Röportaj: Lebibe Güner
Sosyalist Kültür: Dünya Tiyatrolar Günü’ndeyiz ama insanlık zor bir süreçten geçiyor. Salgın bir hastalıktan, savaştan, depremden yüzümüzü kaldırıp gözlerimizi sahneye dikemedik bir türlü. Ne dersiniz bu konuda?
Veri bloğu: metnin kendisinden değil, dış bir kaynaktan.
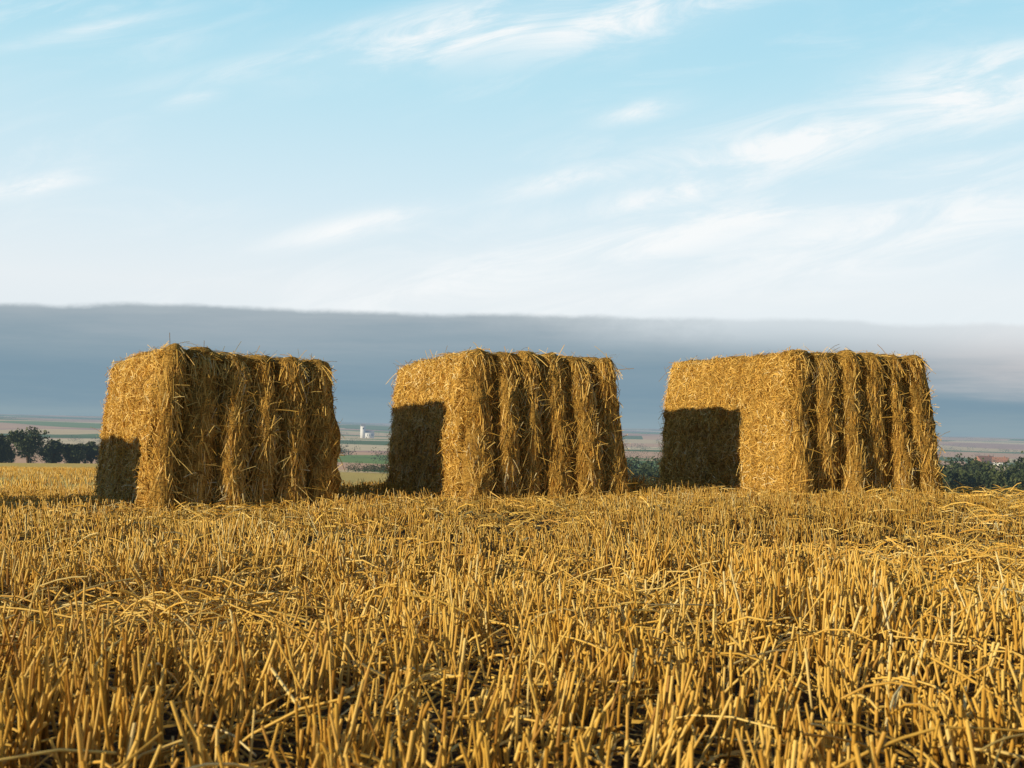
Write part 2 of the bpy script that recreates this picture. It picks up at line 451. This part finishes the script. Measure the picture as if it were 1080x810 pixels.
# ---------------------------------------------------------------- trees
def crown_quads(cx,cy,cz,rx,rz,nl,nleaf,size,rg):
    lc=rg.normal(size=(nl,3)); lc/=np.linalg.norm(lc,axis=1,keepdims=True)
    lc*=rg.uniform(.25,.8,(nl,1)); lr=rg.uniform(.28,.48,nl)
    which=rg.integers(0,nl,nleaf)
    d=rg.normal(size=(nleaf,3)); d/=np.linalg.norm(d,axis=1,keepdims=True)
    rr=rg.uniform(.45,1.1,(nleaf,1))
    P=lc[which]+d*rr*lr[which][:,None]
    P=P*np.array([rx,rx,rz])+np.array([cx,cy,cz])
    a=rg.normal(size=(nleaf,3)); a/=np.linalg.norm(a,axis=1,keepdims=True)
    b_=np.cross(a,rg.normal(size=(nleaf,3))); b_/=np.linalg.norm(b_,axis=1,keepdims=True)
    sz=(size*rg.uniform(.5,1.2,nleaf))[:,None]
    a=a*sz;b_=b_*sz*.7
    Vv=np.stack([P-a,P-b_,P+a,P+b_],1).reshape(-1,3)
    f=np.arange(nleaf*4).reshape(-1,4)
    rn=np.clip(.5*rg.random(nl)[which]+.5*rg.random(nleaf)+.2*d[:,2],0,1)
    return Vv,f,np.repeat(rn,4),np.zeros(nleaf*4)
def trunk_tubes(x,y,z,h,rg,rad=.25):
    P=[];r=[]
    base=np.array([x,y,z]); top=base+np.array([rg.normal(0,.3),rg.normal(0,.3),h*.6])
    P.append(np.linspace(base,top,4)); r.append(rad)
    for k in range(6):
        s=base+(top-base)*rg.uniform(.4,.95); a=rg.uniform(0,6.28)
        e_=s+np.array([math.cos(a),math.sin(a),.9])*h*rg.uniform(.18,.3)
        P.append(np.linspace(s,e_,4)); r.append(rad*.4)
    return tubes(np.array(P),np.array(r),np.full(len(P),.5),6)
def pos(px,D):
    u=(px-540)/F; y_=D/math.sqrt(1+u*u); return u*y_,y_
def make_tree(px,D,h,w,seed):
    rg=np.random.default_rng(seed); x,y=pos(px,D); z=float(H(x,y))-.2
    c=crown_quads(0,0,h*.56,w*.5,h*.47,16,2400,.30,rg)
    tk=trunk_tubes(0,0,0,h,rg)
    v,f,r,hh=join([c,tk])
    mi=np.concatenate([np.zeros(len(c[1])),np.ones(len(tk[1]))])
    o=mesh_obj('tree',v,f,[M_leaf,M_bark],attr={'rnd':r,'hgt':hh},matidx=mi)
    o.location=(x,y,z)
for i,(px,D,h,w) in enumerate([(33,235,8.6,8.5),(5,240,6.4,6),(60,242,5.4,6),(82,236,4.6,6),(-25,238,6.5,7),(100,245,5,5)]):
    make_tree(px,D,h,w,50+i)
rg=np.random.default_rng(11); parts=[]
def dist_row(px0,px1,D0,D1,n,h0,h1,nleaf,wf=.9):
    for k in range(n):
        px=rg.uniform(px0,px1); D=D0+(D1-D0)*((px-px0)/(px1-px0))+rg.normal(0,D0*.015)
        x,y=pos(px,D); h=rg.uniform(h0,h1); z=float(H(x,y))
        parts.append(crown_quads(x,y,z+h*.45,h*wf*.5,h*.52,7,nleaf,h*.05,rg))
dist_row(940,1160,165,185,42,4.4,6.6,520)
dist_row(940,1160,230,250,34,6,9,380)
dist_row(640,760,170,185,30,3.0,4.8,400,1.2)
dist_row(640,760,260,300,12,5,7.5,280)
dist_row(340,440,250,265,34,1.6,2.8,180,1.5)
dist_row(-60,130,250,262,34,3.6,5.4,300)
def hedges(D0,D1,n,h0,h1,nleaf):
    for k in range(n):
        pc=rg.uniform(-200,1300); w=rg.uniform(15,90); Dc=rg.uniform(D0,D1)
        dist_row(pc-w,pc+w,Dc,Dc*(1+rg.normal(0,.06)),int(w*.28)+3,h0,h1,nleaf,1.6)
hedges(450,900,8,4,8,60)
hedges(900,1800,17,6,10,45)
hedges(1800,3500,20,8,13,36)
hedges(3500,6500,24,9,15,30)
dist_row(345,375,640,660,9,6,9,90,1.5)
dist_row(-60,120,420,460,26,4,7,100,1.5)
v,f,r,h=join(parts)
mesh_obj('distant_trees',v,f,[M_leaf],attr={'rnd':r,'hgt':h})

# ---------------------------------------------------------------- buildings
def box(name,x0,x1,y0,y1,z0,z1,mat,par):
    v=[(x,y,z) for z in (z0,z1) for x,y in ((x0,y0),(x1,y0),(x1,y1),(x0,y1))]
    f=[(3,2,1,0),(4,5,6,7),(0,1,5,4),(1,2,6,5),(2,3,7,6),(3,0,4,7)]
    return mesh_obj(name,v,f,[mat],par)
def gable(name,x0,x1,y0,y1,z0,z1,mat,par,ov=.4):
    ym=(y0+y1)/2; x0-=ov;x1+=ov;y0-=ov;y1+=ov
    me=bpy.data.meshes.new(name)
    me.from_pydata([(x0,y0,z0),(x1,y0,z0),(x1,y1,z0),(x0,y1,z0),(x0,ym,z1),(x1,ym,z1)],[],[(0,1,5,4),(2,3,4,5),(0,4,3),(1,2,5),(3,2,1,0)])
    me.materials.append(mat); o=bpy.data.objects.new(name,me); S.collection.objects.link(o); o.parent=par
def church(px,D):
    e=bpy.data.objects.new('white_church',None); S.collection.objects.link(e)
    x,y=pos(px,D); e.location=(x,y,float(H(x,y))-.5); e.rotation_euler=(0,0,.3)
    box('tower',-4,4,-4,4,0,22,M_white,e)
    gable('tower_roof',-4,4,-4,4,22.01,26,M_slate,e)
    box('nave',4.02,20,-4.5,4.5,0,10,M_white,e); gable('nave_roof',4.5,20,-4.5,4.5,10.01,14.5,M_slate,e)
    for k in range(4): box('window_%d'%(k+1),7+k*3.4,8.2+k*3.4,-4.56,-4.4,4,8,M_win,e)
    box('belfry_window',-1,1,-4.06,-3.9,16.5,19.5,M_win,e)
    box('door',5.2,6.6,-4.56,-4.4,0,3,M_bark,e)
def house(px,D,rot,w=14,name='farmhouse',wall=None):
    wall=wall or M_brick
    e=bpy.data.objects.new(name,None); S.collection.objects.link(e)
    x,y=pos(px,D); e.location=(x,y,float(H(x,y))-.3); e.rotation_euler=(0,0,rot)
    box('walls',-w/2,w/2,-4,4,0,3.6,wall,e); gable('roof',-w/2,w/2,-4,4,3.61,8,M_red,e)
    box('chimney',w*.2,w*.2+.9,-.4,.5,7,9,M_brick,e)
    for k in range(4): box('window_%d'%(k+1),-w/2+1.2+k*w/4,-w/2+2.5+k*w/4,-4.06,-3.9,1.1,2.6,M_win,e)
    box('door',-.5,.5,-4.07,-3.9,0,2.1,M_bark,e)
church(384,2000)
house(1040,1050,.4,18); house(1056,1000,-.3,12,wall=M_white)

# ---------------------------------------------------------------- camera
cam=bpy.data.cameras.new('camera'); co=bpy.data.objects.new('camera',cam); S.collection.objects.link(co)
cam.lens=36*F/1080; cam.sensor_width=36; cam.clip_end=40000; cam.clip_start=.02
pitch=math.atan(45/F)
co.matrix_world=Matrix.Translation((0,0,EYE))@Matrix.Rotation(math.radians(90)+pitch,4,'X')@Matrix.Rotation(math.radians(1.3),4,'Z')
cam.dof.use_dof=True; cam.dof.focus_distance=8.0; cam.dof.aperture_fstop=8
S.camera=co

# ---------------------------------------------------------------- sun
sl=bpy.data.lights.new('sun','SUN'); sl.energy=5; sl.angle=math.radians(.53); sl.color=(1,.85,.60)
so=bpy.data.objects.new('sun',sl); S.collection.objects.link(so)
sd=Vector((-math.cos(SUN_G)*math.cos(SUN_E),-math.sin(SUN_G)*math.cos(SUN_E),math.sin(SUN_E)))
so.rotation_euler=sd.to_track_quat('Z','Y').to_euler(); so.location=(-20,-8,12)

# ---------------------------------------------------------------- sky
W=bpy.data.worlds.new('World'); S.world=W; W.use_nodes=True
t=NT(W.node_tree); t.n.clear()
out=t.node('ShaderNodeOutputWorld'); bg=t.node('ShaderNodeBackground'); t.l.new(bg.outputs[0],out.inputs[0])
bg.inputs[1].default_value=.1
sky=t.node('ShaderNodeTexSky',sky_type='NISHITA'); sky.sun_disc=False
sky.sun_elevation=SUN_E; sky.sun_rotation=math.atan2(sd.x,sd.y)%(2*math.pi)
sky.air_density=1.0; sky.dust_density=.6; sky.ozone_density=1.5
g=t.node('ShaderNodeTexCoord').outputs['Generated']
nm=t.node('ShaderNodeVectorMath',operation='NORMALIZE'); t.l.new(g,nm.inputs[0])
sp=t.node('ShaderNodeSeparateXYZ'); t.l.new(nm.outputs[0],sp.inputs[0]); dx,dy,dz=sp.outputs
yy=t.m('MAXIMUM',dy,.08)
u=t.m('DIVIDE',dx,yy); v=t.m('DIVIDE',dz,yy)
def C(r,g_,b_):
    f=lambda c:(((c/255+.055)/1.055)**2.4)*10
    return (f(r),f(g_),f(b_))
def ramp10(fac,stops):
    n=t.node('ShaderNodeValToRGB'); cr=n.color_ramp
    while len(cr.elements)<len(stops): cr.elements.new(.5)
    for e,(p,c) in zip(cr.elements,stops): e.position=p; e.color=(c[0]/10,c[1]/10,c[2]/10,1)
    t.l.new(fac,n.inputs[0])
    s=t.node('ShaderNodeVectorMath',operation='SCALE'); t.l.new(n.outputs[0],s.inputs[0]); s.inputs['Scale'].default_value=10
    return s.outputs[0]
veil=ramp10(t.m('MULTIPLY',dz,1.0,clamp=True),[(0,C(222,232,240)),(.12,C(236,243,247)),(.2,C(216,238,248)),(.30,C(188,230,245)),(.38,C(166,221,242)),(.5,C(80,125,165)),(1,C(45,75,115))])
col=t.mix(.94,sky.outputs[0],veil)
ta=math.radians(13); ct,st_=math.cos(ta),math.sin(ta)
ur=t.m('ADD',t.m('MULTIPLY',u,ct),t.m('MULTIPLY',v,st_)); vr=t.m('SUBTRACT',t.m('MULTIPLY',v,ct),t.m('MULTIPLY',u,st_))
streak=t.noise(t.xyz(t.m('MULTIPLY',ur,6.0),t.m('MULTIPLY',vr,24.0),0.0),1.0,8,.66,.8)
soft=t.noise(t.xyz(t.m('MULTIPLY',ur,3.0),t.m('MULTIPLY',vr,9.0),4.0),1.0,4,.5,.3)
masks=[(500,22,150,28,1.),(650,12,150,30,.9),(400,18,80,10,.5),(1020,95,120,40,1.),(1050,60,90,20,.7),(830,150,150,30,1.),(720,200,130,14,.9),(620,182,110,12,.8),
 (790,228,90,9,1.),(370,238,90,12,.9),(30,193,60,10,.8),(675,113,45,10,.8),(85,25,90,8,.5),(280,62,130,12,.4),(640,262,330,26,.9),(950,240,250,45,.8),(700,310,500,24,.5),(195,100,30,8,.5),(1000,180,150,20,.6)]
tot=None
for (px,py,rx,ry,sg) in masks:
    hy=450+(px-540)*.0227
    mu=(px-540)/F; mv=(hy-py)/F
    mur=mu*ct+mv*st_; mvr=mv*ct-mu*st_
    a=t.m('DIVIDE',t.m('SUBTRACT',ur,mur),rx/F*1.1); b_=t.m('DIVIDE',t.m('SUBTRACT',vr,mvr),ry/F*1.1)
    d2=t.m('ADD',t.m('MULTIPLY',a,a),t.m('MULTIPLY',b_,b_))
    gsn=t.m('MULTIPLY',t.m('EXPONENT',t.m('MULTIPLY',d2,-1.0)),sg)
    tot=gsn if tot is None else t.m('MAXIMUM',tot,gsn)
front=t.ss(dy,.1,.4)
cl=t.m('ADD',t.m('MULTIPLY',t.ss(streak,.36,.66),tot),t.m('MULTIPLY',tot,.28),clamp=True)
amb_=t.m('MULTIPLY',t.m('MULTIPLY',t.ss(streak,.42,.75),t.ss(soft,.35,.7)),.5)
cl=t.m('MULTIPLY',t.m('MAXIMUM',cl,amb_),t.m('MULTIPLY',front,.95))
col=t.mix(cl,col,C(248,251,252))
edge_n=t.noise(t.xyz(t.m('MULTIPLY',u,5.0),t.m('MULTIPLY',v,9.0),2.0),1.0,7,.65)
vt=t.m('ADD',v,t.m('MULTIPLY',t.m('SUBTRACT',edge_n,.5),.020))
bank=t.ss(vt,.1000,.1065,1.,0.)
fade_r=t.ss(t.m('ADD',u,t.m('MULTIPLY',t.m('SUBTRACT',edge_n,.5),.4)),-.05,.34,1.,0.)
topz=t.ss(v,.06,.105)
bankf=t.m('MULTIPLY',bank,t.m('SUBTRACT',1.0,t.m('MULTIPLY',topz,t.m('SUBTRACT',1.0,t.m('MAXIMUM',fade_r,.35)))))
bn=t.noise(t.xyz(t.m('MULTIPLY',u,3.0),t.m('MULTIPLY',v,34.0),7.0),1.0,6,.62)
bv=t.m('ADD',v,t.m('MULTIPLY',t.m('SUBTRACT',bn,.5),.075))
bcol=ramp10(bv,[(0,C(138,160,170)),(.03,C(120,148,165)),(.065,C(136,158,171)),(.095,C(158,172,181)),(.108,C(168,180,187))])
bcol=t.mix(t.m('MULTIPLY',t.ss(u,.22,.5),t.m('MULTIPLY',t.ss(bv,.035,.08),.75)),bcol,C(210,205,205))
col=t.mix(t.m('MULTIPLY',bankf,.97),col,bcol)
col=t.mix(t.ss(dy,-.25,.25,.8,0.),col,C(70,100,140))  # unseen sky behind the camera dimmed to deepen the shadows
t.l.new(col,bg.inputs[0])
Gülsen Tuncer: Şimdi şöyle demek belki daha doğru olabilir. Bir söz vardır biliyorsunuz: “Bütün dünya bir tiyatro sahnesidir” diye. Bu çok doğru bir sözdür çünkü gerçekten yaşam bir sahnedir, biz de onun parça parça bazı olaylarını izliyoruz. Her an interaktif bir şekilde dünyada bir şeyler yaşanıyor. Bunları izliyoruz. Yani gözümüzle, bedenimizle, zihnimizle bunları izliyoruz. Bir dönüşüm hâlinde, bir olaylar geçidi hâlinde… Şimdi baktığımız zaman dünyada dualitenin yaşandığını görürüz. Her şeyde vardır bu dualite; gece-gündüz, siyah-beyaz, iyi-kötü gibi. Burada da baktığımız zaman dünya sahnesinde bize gösterilen muhteşem, en büyük, en yüce ve dünyayı yönetecek olan kuvvet diye gösterilen ilkelerin yönetimlerinin nasıl çöktüğünü gördük değil mi?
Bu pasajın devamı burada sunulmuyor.